Dann gibt man dem verkehrspolitischen Paket einen peppigen Namen wie „Bündnis für bessere Luft“, „Frische Luft für freie Bürger“ oder „Tief Einatmen jetzt“ und suggeriert, dass sich durch diese Maßnahmen die Schadstoffemissionen in den nächsten vier, fünf Jahren halbieren ließen – darauf hoffend, dass sich dann niemand mehr an dieses Versprechen erinnert.
Umgekehrte Kopplung
In der Politikwissenschaft wird diese Strategie als „umgekehrte Kopplung“ bezeichnet. Je weniger Unternehmen, Stadtverwaltungen oder Ministerien den Ansprüchen genügen, die sie sich selbst gesetzt haben, so die Beobachtung des schwedischen Organisationsforschers Nils Brunsson, desto stärker werden diese Ansprüche in der Außendarstellung hervorgekehrt.
Der Beschluss einer Regierung, den Straßenverkehr in einer Großstadt in 10 Jahren um 30 Prozent zu reduzieren, macht es leichter, Akzeptanz für den Umstand zu schaffen, dass der Straßenverkehr faktisch immer mehr zunimmt.
Die Selbstproklamation einer Stadt zur „Radlhauptstadt“ kaschiert, dass es den Kommunalpolitikern bei keiner relevanten Straße gelingt, eine Vorrangregelung für Fahrradfahrer gegenüber Autofahrern durchzusetzen. Die Werbung für neue Dieselfahrzeuge mit dem Verweis auf die Erfüllung der „neuen“ Euro-6-Norm erleichtert der Automobilindustrie den Verkauf von Personenkraftwagen – was die Tatsache verbirgt, dass die Fahrzeuge, die inzwischen größer sind als so mancher Schützenpanzer im Zweiten Weltkrieg, die Grenzwerte lediglich im Prüflabor einhalten.
Die von der Automobilindustrie inzwischen fast schon routinemäßig versprochenen Software-Updates suggerieren, dass diese einen eigenständigen Beitrag zur Lösung des Abgasproblems in den Innenstädten leistet. Und das, obwohl fast alle Experten darauf hinweisen, dass diese Updates – die etwas Ähnliches sind wie das umweltpolitische Pendant zum alten alchemistischen Trick der Umwandlung von Blei in Gold – nicht sicherstellen werden, dass Autos auch auf der Straße die Grenzwerte einhalten werden.

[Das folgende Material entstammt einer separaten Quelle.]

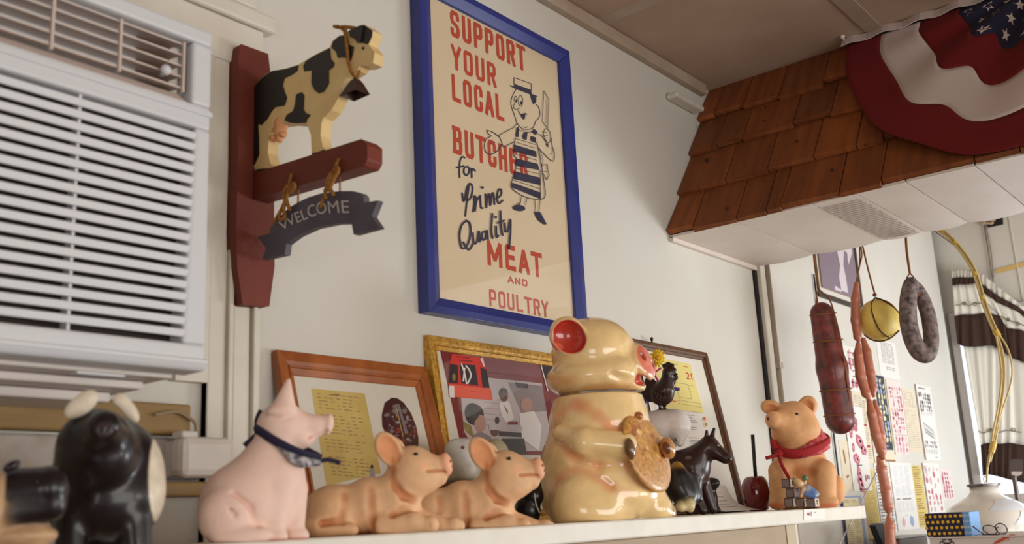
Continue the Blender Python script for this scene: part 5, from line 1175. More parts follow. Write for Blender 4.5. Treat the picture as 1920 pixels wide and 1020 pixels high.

Das angedrohte Fahrverbot für Dieselautos in Innenstädten, das allein schon durch die Reduzierung des Autoverkehrs messbare Effekte mit sich bringen würde, war lediglich die Begleitmusik für diese Symbolpolitik. Die Androhung des Fahrverbots sollte signalisieren, dass die Politik die Probleme ernst nimmt, um dann stolz Maßnahmenkataloge präsentieren zu können, die dieses Verbot überflüssig machen.
Der Benziner als Umweltfreund
Der Effekt dieser Diskussion ist paradox – durch die Konzentration der Debatte auf Fahrverbote für ältere Dieselfahrzeuge erscheinen plötzlich nicht nur Elektroautos, sondern auch neuere Dieselautos und sogar benzinbetriebene Fahrzeuge als umweltfreundliche Alternativen. Dabei ist nicht nur bekannt, dass Dieselautos der neueren Generation im Straßenbetrieb teilweise deutlich mehr Schadstoffe ausstoßen als Dieselautos der älteren Generation und dass Autos mit Benzinmotoren durch ihren hohen Kohlendioxid-Ausstoß maßgeblichen Anteil am Klimawandel haben, sondern dass auch Elektroautos schon allein durch die Produktion und das Aufladen der Batterien eine erhebliche Umweltbelastung darstellen.
Die jetzt verkündeten verkehrspolitischen Maßnahmenpakete werden keine Verbesserungen bringen. Im Gegenteil – in einigen Jahren wird man überrascht feststellen, dass die ambitionierten Klimaziele wieder einmal verfehlt wurden, dass noch mehr und noch größere Autos in den Städten fahren, dass weitere Zehntausende von Menschen an Stickoxiden und Feinstaub gestorben sind.
Das kann man dann aber zum Anlass dafür nehmen, künftig noch ambitioniertere Ziele zu formulieren.